In order to move through an unknown area, an autonomous vehicle needs a map, just like humans. Maps used for autonomy are more complex than those used by humans and are called HD (high definition) maps. Usually, such maps store several levels of information, including:

  • road grid
  • traffic lane grid
  • dynamic information about traffic conditions
  • information about static objects, such as signs, poles, buildings, etc.
  • terrain shape information.

The HD map data stored in the vehicle must be kept up to date. Different map levels may require different frequencies of data updates. In particular, advanced autonomous systems have to enable continuous connectivity to the database and/or other vehicles so that the map’s dynamic information can be updated.
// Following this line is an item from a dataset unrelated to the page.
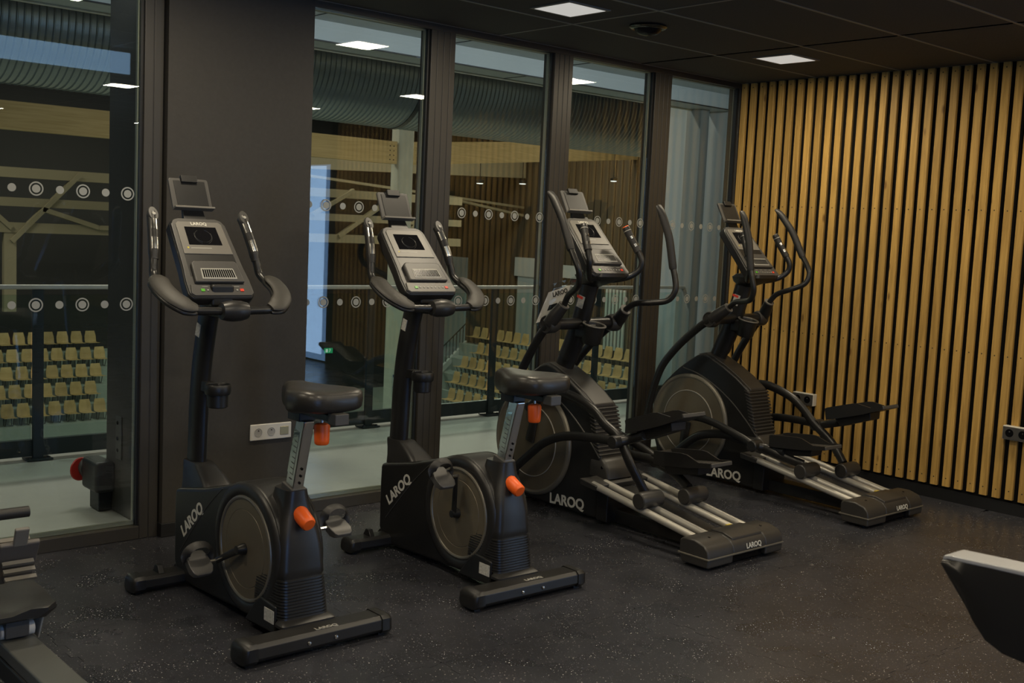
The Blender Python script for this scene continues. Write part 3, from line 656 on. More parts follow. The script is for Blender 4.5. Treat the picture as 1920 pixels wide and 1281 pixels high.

The terrain shape is stored as a 3D point cloud. This cloud can be generated in advance using a vehicle equipped with a precise lidar, GPS, and inertial sensors. Such a vehicle drives over the mapped area, capturing data from the sensors. The recordings are pre-filtered, and then the point clouds from successive frames are matched with each other to obtain a coherent, static point cloud of the entire area. The resulting point cloud is filtered again to create the final map. Such a map is used to determine the positioning of the vehicle based on the point cloud reading from the lidar placed on the autonomous vehicle.

The terrain shape

The SLAM (Simultaneous Localization and Mapping) family of algorithms is an extension of this concept. As part of this approach, the map’s point cloud is created or updated in real time when the vehicle is on the move. When the vehicle starts, the map’s point cloud is either potentially outdated or non-existent. As the vehicle moves, incoming sensor data is used to determine the positioning relative to the already generated part of the map, and then used to update the map’s point cloud. The resulting map can be distorted by the accumulation of minor errors from subsequent data frame matches. That is why map optimization is an important element of many SLAM algorithms. A popular optimization method is loop detection, which detects re-visited places on the map and corrects map geometry so that past information is consistent with the information read in the present.